Das System muss Vertrauen zurückgewinnen, indem erstens dessen Repräsentanten vertrauenswürdig agieren; indem zweitens deren Bereitschaft zunimmt, die notwendigen Entscheidungen auch gegen Widerstände zu fällen und Verantwortung dafür zu übernehmen; indem drittens zugleich das Mehrheitsprinzip als Wert anerkannt bleibt; und indem schließlich viertens Eigenverantwortung und Subsidiarität dabei nicht bedeutungslos werden.

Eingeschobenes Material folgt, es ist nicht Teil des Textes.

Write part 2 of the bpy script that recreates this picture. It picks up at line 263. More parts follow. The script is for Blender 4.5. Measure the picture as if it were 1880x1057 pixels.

Kommunale Bezüge werden diesen Anforderungen tendenziell eher gerecht. Denn dort wird unmittelbarer das sachlich Gebotene gegen das sozial Zumutbare abgewogen. Diese Gangart darf in einer immer mehr von Fliehkräften bedrohten Welt Vorbild sein. So kann es nämlich auch gelingen, die friedensstiftende und -erhaltende staatliche Kärrnerarbeit auf den so genannten übergeordneten Ebenen zum Erfolg zu führen. Problem- und Lösungsstrukturen in größeren politischen Verbänden als den klassisch nationalstaatlichen können so besser herausgebildet werden.